Agnes Callum Kane only slept four and a half hours a night. She must have spent much of the remaining 19.5 hours doing research.
On her maternal side, Callum could trace her own lineage back to the 1600s: to an Irish woman named Eleanor Butler who had come to the New World as an indentured servant, a washerwoman for the third Lord Baltimore. In Maryland, Butler fell in love with an enslaved man, whose name in public records was “Negro Charles.” The couple got married, against the advice of Lord Baltimore, as Meredith Newman wrote for The Capital Gazette last year.
The couple’s children sued for their freedom; the long and complex court case that resulted provided Callum substantial documentation to learn about her ancestors.
“I feel glad to know that I had such a vested interest in Maryland,” Callum said in a 1991 Sun interview. “In 1681, my people weren’t even in Africa. They were in Maryland.”
Callum also discovered that her father’s ancestors had been slaves at Sotterley Plantation around the time of the Civil War.
“I know this,” she said. “After the Civil War my people stayed on the plantation until (their former slave owner) died. They didn’t have to.”
The first time she came to visit Sotterley, Callum found that the slave cabin was off-limits to the public. Undeterred, she spent years bringing relatives, friends and students to the plantation by bus (it’s about a two-hour drive from Baltimore) and sharing stories about the lives of enslaved people she had heard from family members.
Though many Americans, have avoided talking extensively about slavery due to shame and discomfort with the past, Callum was proud of her enslaved family members, she told The Sun in 1984. Not because they did anything outstanding or memorable, but simply because they survived in the face of such an oppressive system.
“I feel so proud to be one of them,” she told The Sun’s Dan Rodricks. “As far as I have researched, I have not found any incidents where my people did anything outstanding, nor did they do anything criminal or unjust against anyone. So I’m proud that they could survive the system [of slavery]. I look at the slave cabins, 12-by-12 rooms with a dirt floor and cracks in the walls, and yet they still survived.”
In the 1990s, Callum became the first African-American member of the museum’s board of directors.
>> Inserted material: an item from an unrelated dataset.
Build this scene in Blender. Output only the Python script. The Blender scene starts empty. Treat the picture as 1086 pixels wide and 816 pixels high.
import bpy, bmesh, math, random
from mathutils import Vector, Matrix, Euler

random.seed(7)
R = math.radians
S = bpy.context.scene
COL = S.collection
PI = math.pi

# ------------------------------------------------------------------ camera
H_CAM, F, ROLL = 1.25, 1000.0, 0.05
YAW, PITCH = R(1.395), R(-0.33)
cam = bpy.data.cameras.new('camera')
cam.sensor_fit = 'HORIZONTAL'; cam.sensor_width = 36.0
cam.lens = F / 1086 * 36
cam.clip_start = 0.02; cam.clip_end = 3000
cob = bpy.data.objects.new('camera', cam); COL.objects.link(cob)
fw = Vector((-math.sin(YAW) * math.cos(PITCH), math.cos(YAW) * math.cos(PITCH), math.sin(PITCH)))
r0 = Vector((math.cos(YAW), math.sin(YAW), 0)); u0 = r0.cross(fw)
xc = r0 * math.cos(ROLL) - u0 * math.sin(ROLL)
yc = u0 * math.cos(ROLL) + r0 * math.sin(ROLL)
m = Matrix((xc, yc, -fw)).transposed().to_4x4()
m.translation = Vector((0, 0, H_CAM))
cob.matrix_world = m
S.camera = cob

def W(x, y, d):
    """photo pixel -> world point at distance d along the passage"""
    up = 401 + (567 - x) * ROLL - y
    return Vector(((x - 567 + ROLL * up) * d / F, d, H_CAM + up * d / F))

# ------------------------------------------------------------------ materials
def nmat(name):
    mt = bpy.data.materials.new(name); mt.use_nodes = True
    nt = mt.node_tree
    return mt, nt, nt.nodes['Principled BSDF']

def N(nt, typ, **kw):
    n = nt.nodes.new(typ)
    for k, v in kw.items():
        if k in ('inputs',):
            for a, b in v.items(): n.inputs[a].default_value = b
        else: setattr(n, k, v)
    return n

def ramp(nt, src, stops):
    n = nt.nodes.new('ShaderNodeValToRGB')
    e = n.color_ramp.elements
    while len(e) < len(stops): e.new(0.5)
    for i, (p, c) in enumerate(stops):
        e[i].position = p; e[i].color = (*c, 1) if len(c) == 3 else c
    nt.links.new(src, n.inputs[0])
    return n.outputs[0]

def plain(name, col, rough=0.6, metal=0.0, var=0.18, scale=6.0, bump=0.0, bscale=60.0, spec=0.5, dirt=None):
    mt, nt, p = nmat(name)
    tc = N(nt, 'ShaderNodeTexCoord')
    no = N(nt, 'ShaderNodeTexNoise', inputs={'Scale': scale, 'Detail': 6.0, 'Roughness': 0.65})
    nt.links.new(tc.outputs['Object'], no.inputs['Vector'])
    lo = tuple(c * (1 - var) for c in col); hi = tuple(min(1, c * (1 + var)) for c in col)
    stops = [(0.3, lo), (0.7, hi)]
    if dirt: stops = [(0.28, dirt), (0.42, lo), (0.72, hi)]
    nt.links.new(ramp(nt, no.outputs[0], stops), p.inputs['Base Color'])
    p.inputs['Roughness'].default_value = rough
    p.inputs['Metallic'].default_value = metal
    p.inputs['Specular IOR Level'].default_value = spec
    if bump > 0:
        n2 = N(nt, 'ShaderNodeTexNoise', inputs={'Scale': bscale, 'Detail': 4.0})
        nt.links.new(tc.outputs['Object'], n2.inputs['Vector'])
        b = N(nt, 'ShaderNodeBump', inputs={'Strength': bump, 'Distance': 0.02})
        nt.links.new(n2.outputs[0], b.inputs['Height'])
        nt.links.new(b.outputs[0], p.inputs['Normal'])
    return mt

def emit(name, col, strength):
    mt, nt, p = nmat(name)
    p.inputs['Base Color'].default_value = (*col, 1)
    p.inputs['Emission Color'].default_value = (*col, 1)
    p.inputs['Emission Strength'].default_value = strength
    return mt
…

This past weekend, Sotterley paid tribute to her life’s work by naming the 1830s-era slave cabin near the main mansion in her honor.
Callum would not live to see it. The woman who needed so little sleep finally died in 2015 at the age of 90.
Trudy Taliaferro
Feb 26, 2018 @ 16:47:27
This is a fascinating story of a woman who did so much to preserve the legacy of African Americans in St. Mary’s County. Thank you for honoring her. It would be nice to know the names and availability of the books she authored, including Slave Statistics of St. Mary’s County, 1864.